Structure and Bonding

Project 2

Issue date: Nov 13, 2019

Return date: Nov 25, 2019 or earlier

(via Blackboard as attachment to message)

Student 1 last name, first name

Student 1 ID card №

Instructions: Prepare the assignment as a word file with your answers type-written.

Keep the title page and description (next page).

Copy work from relevant software (if used) to this file, with pictures

cropped (no full screens).

Late returns are not accepted.

In case of identical works from different students, the mark is divided by the number of copies.

1. Consider the OH molecule.

Use Chem3D (see Reference in problem sets, use Restricted for open shell, if needed) to obtain its energy curve E(R) as described here:

(a) Calculate total energies (in kcal/mol – from Chem3D) separately for each of O and H

atoms in their ground states (hereafter pay attention to proper spin multiplicities s.m.).

Calculate Eat = sum of these atomic energies.

(b) In the new blue window produce OH and calculate its total energy E for the initial

default equilibrium O-H distance Re in the ground state (in kcal/mol) - via the

following modified sequence (with no Minimize):

Calculations - GAMESS Interface - Compute Properties - (mark) Total Energy,

in same menu click Job & Theory at top-left and from there continue as usual.

(c) At left from the blue window in a table see the coordinates of atoms and edit them to

decrease the O-H distance R by 0.25 Å. Calculate E for this distance – as in (b).

Repeat for R shorter than Re by 0.5 Å.

Now repeat for R = Re + 0.25 Å, Re + 0.5 Å, and then in increments of 0.5 Å, up to 3

Å, checking if E is lower than Eat.

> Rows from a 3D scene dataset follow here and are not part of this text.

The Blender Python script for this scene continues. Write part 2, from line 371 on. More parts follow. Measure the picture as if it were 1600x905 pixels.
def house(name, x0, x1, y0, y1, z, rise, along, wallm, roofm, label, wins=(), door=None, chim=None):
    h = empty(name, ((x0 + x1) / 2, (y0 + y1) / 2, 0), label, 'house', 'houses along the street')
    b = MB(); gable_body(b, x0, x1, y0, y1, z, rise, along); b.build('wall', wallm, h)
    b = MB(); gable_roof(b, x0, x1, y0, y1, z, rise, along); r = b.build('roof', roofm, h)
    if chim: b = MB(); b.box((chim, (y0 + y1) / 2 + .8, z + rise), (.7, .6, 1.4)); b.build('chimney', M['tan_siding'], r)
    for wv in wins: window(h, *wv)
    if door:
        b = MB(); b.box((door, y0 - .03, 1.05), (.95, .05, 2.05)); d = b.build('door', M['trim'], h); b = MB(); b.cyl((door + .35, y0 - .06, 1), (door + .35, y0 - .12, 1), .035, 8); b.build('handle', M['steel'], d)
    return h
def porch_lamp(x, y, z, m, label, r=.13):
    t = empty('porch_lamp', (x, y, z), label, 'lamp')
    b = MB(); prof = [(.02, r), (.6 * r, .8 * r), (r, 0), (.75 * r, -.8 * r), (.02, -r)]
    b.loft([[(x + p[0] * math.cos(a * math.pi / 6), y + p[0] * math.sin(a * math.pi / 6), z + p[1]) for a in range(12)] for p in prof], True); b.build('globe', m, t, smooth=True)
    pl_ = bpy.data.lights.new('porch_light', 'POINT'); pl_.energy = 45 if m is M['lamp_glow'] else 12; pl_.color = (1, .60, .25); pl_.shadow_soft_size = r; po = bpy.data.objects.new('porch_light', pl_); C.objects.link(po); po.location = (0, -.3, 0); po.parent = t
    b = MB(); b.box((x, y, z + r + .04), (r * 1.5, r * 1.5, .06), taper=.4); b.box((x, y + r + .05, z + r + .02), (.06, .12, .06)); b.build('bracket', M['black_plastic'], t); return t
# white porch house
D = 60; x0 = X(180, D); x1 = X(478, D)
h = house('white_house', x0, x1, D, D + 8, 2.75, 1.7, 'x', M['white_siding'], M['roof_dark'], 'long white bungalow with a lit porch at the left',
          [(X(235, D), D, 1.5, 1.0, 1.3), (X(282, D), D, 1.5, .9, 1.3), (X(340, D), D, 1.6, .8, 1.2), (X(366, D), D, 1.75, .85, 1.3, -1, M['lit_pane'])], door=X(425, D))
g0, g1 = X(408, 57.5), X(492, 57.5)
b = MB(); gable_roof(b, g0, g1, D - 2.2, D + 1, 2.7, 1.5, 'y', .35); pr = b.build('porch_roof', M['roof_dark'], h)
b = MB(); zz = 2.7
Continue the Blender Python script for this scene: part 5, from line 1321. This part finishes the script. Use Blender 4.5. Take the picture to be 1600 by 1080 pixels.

Once it is higher, stop.

(d) Compare the numbers of unpaired electrons in OH and in isolated O and H (together).

If they are different, check if s.m. could have changed to that for separated O + H:

calculate E with new s.m. at same R (where E exceeded Eat) and check if now E < Eat.

If yes, continue with the new s.m., increasing R in increments of 0.5 Å, up to 3 Å.

(e) Collect in a table the calculated E values for all R values.

Plot them in a graph with Eat as origin of energy (i.e. plot (E - Eat) values), with

different symbols indicating points for the initial s.m. (of OH) and those for the final

s.m. (of O + H), e.g. in different colour.

Connect the points for each R to get the approximate energy curve E(R).

(f) Evaluate De value and compare it with experimental 430 kJ/mol (bring it to kcal/mol).